Material for the task:
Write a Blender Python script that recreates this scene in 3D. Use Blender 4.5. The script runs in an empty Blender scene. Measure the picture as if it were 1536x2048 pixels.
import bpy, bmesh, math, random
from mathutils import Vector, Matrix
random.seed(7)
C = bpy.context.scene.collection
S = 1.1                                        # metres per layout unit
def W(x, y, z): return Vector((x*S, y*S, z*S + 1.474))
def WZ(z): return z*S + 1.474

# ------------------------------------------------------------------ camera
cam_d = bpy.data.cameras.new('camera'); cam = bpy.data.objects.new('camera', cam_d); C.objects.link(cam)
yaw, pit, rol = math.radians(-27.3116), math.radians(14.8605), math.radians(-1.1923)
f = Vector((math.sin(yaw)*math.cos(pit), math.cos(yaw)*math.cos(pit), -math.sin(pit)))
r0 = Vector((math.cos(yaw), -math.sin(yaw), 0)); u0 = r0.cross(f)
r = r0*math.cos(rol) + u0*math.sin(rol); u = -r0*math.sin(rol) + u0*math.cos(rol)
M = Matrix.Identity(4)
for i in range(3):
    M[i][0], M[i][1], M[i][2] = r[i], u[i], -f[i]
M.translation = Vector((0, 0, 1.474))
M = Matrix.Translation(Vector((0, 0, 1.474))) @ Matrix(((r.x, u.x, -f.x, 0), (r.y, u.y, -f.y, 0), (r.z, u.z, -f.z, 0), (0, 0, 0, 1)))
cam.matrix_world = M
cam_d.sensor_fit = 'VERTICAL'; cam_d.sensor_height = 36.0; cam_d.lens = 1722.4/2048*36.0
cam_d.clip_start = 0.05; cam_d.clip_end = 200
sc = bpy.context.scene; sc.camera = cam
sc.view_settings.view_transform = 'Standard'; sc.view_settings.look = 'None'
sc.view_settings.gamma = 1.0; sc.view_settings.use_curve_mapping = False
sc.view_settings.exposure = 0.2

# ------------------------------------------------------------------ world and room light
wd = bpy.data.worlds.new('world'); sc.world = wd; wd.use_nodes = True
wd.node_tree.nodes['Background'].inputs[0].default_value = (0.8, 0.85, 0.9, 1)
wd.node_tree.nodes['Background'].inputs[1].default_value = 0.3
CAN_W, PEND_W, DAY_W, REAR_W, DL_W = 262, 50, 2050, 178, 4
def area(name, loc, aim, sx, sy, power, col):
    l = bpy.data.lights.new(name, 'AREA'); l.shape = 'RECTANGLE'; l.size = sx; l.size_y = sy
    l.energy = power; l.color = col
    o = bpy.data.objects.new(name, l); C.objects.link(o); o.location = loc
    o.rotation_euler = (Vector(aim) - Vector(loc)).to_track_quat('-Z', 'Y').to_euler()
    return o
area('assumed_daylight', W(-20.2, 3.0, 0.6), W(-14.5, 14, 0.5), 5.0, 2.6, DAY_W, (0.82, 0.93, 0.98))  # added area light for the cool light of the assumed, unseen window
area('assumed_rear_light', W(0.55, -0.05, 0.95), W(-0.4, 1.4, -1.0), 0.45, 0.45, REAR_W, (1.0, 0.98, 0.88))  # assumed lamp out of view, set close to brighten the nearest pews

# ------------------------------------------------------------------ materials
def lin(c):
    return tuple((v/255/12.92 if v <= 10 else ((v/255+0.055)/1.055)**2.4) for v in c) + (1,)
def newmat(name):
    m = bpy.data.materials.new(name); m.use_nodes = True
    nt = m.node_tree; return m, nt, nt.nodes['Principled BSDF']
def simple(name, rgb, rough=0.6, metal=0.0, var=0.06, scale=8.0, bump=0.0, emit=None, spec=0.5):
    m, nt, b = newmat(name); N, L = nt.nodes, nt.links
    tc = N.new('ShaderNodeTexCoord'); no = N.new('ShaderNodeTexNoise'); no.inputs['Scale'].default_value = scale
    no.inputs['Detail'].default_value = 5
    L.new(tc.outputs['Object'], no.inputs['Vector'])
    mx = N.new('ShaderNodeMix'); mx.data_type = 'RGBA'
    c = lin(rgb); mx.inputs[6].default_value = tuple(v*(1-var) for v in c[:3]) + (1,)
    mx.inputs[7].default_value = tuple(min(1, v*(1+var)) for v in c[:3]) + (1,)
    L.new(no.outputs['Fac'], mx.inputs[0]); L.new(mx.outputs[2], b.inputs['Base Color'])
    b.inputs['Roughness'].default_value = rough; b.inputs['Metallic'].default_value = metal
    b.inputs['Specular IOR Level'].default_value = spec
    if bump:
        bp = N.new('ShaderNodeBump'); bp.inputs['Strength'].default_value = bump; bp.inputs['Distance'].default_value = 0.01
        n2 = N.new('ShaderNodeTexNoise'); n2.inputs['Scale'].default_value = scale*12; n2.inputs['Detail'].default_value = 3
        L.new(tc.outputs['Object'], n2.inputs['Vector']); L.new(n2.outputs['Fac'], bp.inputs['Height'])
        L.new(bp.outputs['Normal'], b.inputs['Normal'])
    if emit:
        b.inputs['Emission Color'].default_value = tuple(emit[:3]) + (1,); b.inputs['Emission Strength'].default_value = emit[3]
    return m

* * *

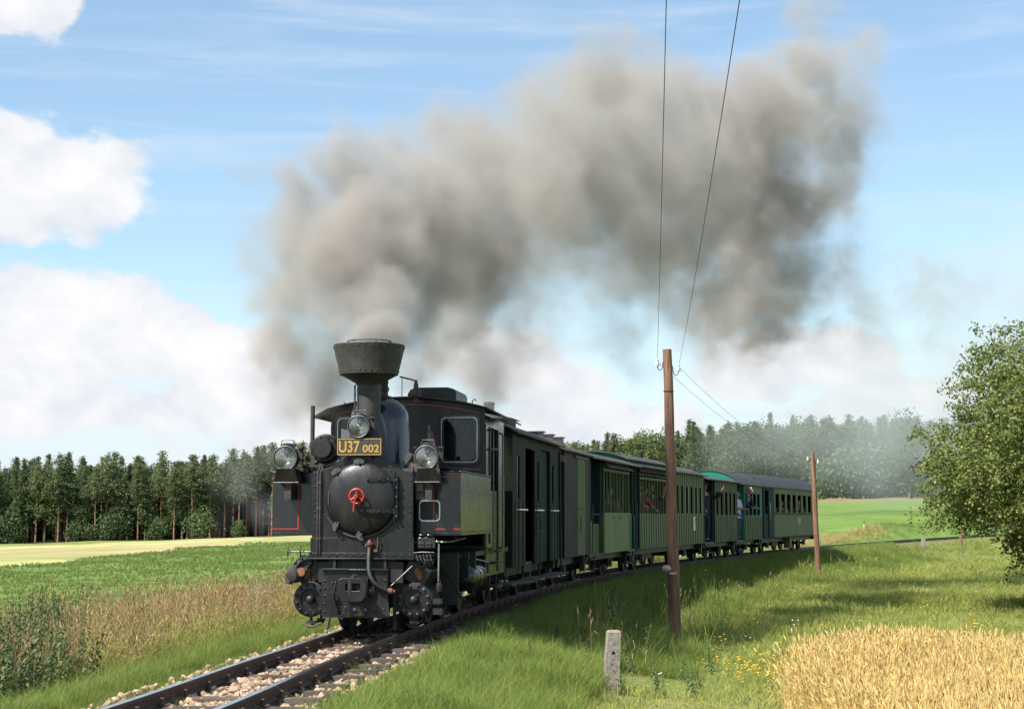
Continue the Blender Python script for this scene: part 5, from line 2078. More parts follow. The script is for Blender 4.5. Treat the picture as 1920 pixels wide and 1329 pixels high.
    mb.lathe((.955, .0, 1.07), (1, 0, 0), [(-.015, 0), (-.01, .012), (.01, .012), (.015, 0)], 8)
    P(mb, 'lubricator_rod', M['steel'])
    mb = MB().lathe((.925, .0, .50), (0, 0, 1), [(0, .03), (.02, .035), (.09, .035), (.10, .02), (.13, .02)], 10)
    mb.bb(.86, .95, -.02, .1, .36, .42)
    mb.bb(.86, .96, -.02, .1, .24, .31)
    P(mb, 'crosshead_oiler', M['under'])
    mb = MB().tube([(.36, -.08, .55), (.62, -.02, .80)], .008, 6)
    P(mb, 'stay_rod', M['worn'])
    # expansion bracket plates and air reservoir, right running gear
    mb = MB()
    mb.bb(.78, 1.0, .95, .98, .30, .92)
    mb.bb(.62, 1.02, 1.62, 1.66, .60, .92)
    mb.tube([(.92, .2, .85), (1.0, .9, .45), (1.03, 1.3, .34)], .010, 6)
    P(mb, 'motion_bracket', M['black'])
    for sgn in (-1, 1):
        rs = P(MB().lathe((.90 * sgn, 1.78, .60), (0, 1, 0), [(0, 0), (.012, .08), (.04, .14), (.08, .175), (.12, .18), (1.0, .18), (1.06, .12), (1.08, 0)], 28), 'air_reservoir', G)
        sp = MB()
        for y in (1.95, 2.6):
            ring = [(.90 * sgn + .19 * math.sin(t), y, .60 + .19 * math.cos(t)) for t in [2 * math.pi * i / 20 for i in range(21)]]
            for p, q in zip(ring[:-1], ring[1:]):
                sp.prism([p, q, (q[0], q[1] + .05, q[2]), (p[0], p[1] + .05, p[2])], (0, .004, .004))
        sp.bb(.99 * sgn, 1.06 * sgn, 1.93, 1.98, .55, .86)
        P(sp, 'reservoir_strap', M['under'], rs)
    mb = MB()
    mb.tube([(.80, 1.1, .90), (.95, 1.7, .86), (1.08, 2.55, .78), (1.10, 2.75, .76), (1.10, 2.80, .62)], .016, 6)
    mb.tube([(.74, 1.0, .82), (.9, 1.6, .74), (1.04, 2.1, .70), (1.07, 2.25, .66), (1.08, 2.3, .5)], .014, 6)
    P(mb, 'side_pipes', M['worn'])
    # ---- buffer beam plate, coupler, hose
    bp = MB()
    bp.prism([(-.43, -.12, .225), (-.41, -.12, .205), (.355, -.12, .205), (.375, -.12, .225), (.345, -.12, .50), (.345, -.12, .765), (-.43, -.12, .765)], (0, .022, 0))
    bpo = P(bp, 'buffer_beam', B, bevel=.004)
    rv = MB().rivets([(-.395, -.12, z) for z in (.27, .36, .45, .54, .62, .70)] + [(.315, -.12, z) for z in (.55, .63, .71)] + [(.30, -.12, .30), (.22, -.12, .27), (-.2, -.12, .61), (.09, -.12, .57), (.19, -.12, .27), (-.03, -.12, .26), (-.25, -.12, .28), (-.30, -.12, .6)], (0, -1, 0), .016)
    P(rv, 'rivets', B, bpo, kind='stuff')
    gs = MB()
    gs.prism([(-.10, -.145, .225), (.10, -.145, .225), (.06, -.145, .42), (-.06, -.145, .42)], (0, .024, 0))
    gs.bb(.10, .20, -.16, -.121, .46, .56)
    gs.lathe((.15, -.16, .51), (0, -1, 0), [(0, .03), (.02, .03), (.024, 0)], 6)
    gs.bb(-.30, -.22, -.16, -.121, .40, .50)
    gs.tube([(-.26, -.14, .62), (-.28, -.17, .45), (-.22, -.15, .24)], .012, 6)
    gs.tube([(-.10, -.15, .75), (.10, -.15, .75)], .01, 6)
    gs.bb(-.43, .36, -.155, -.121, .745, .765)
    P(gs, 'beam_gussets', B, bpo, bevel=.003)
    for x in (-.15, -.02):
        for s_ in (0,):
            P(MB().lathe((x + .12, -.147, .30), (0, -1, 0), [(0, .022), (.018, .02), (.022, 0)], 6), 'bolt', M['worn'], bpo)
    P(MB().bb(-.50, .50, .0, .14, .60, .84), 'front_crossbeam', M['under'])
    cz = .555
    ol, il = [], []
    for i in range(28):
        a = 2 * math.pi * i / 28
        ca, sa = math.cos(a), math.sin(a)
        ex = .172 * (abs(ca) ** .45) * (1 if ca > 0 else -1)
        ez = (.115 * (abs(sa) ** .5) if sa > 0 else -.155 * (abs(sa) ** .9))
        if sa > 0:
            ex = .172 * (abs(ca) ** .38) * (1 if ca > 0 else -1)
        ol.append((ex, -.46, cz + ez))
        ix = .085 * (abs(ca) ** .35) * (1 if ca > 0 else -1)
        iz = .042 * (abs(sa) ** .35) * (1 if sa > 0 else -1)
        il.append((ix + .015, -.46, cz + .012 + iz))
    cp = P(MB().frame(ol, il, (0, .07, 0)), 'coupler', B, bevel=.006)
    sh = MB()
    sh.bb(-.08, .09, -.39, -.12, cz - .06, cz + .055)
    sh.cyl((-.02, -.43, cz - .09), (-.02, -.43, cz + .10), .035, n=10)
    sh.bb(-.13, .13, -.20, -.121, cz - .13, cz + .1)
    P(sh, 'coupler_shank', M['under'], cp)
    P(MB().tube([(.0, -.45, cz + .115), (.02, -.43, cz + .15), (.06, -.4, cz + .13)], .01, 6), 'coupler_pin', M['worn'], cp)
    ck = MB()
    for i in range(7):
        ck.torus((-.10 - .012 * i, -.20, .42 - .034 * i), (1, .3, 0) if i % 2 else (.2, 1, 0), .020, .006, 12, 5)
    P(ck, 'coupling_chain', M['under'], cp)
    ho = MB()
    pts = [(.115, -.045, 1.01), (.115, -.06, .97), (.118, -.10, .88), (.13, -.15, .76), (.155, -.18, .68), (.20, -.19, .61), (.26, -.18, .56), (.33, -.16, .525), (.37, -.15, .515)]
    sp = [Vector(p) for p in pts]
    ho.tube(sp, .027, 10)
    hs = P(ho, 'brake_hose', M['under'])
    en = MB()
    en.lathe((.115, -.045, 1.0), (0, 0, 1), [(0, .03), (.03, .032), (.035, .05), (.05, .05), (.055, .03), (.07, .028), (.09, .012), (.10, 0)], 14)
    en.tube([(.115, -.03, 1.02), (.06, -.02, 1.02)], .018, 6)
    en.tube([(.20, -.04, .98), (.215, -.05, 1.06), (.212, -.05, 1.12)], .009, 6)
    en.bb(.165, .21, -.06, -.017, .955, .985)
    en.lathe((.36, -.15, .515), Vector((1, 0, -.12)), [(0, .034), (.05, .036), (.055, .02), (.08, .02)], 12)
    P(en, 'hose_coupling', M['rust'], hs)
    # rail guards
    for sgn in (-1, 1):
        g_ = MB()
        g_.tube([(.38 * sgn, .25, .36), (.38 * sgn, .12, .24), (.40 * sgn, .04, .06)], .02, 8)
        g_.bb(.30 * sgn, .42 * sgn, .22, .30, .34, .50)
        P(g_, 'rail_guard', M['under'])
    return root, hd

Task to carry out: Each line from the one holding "Write a Blender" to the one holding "def WZ(z): return z*S + 1.474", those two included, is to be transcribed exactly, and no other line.

Reply to the task:
Write a Blender Python script that recreates this scene in 3D. Use Blender 4.5. The script runs in an empty Blender scene. Measure the picture as if it were 1536x2048 pixels.
import bpy, bmesh, math, random
from mathutils import Vector, Matrix
random.seed(7)
C = bpy.context.scene.collection
S = 1.1                                        # metres per layout unit
def W(x, y, z): return Vector((x*S, y*S, z*S + 1.474))
def WZ(z): return z*S + 1.474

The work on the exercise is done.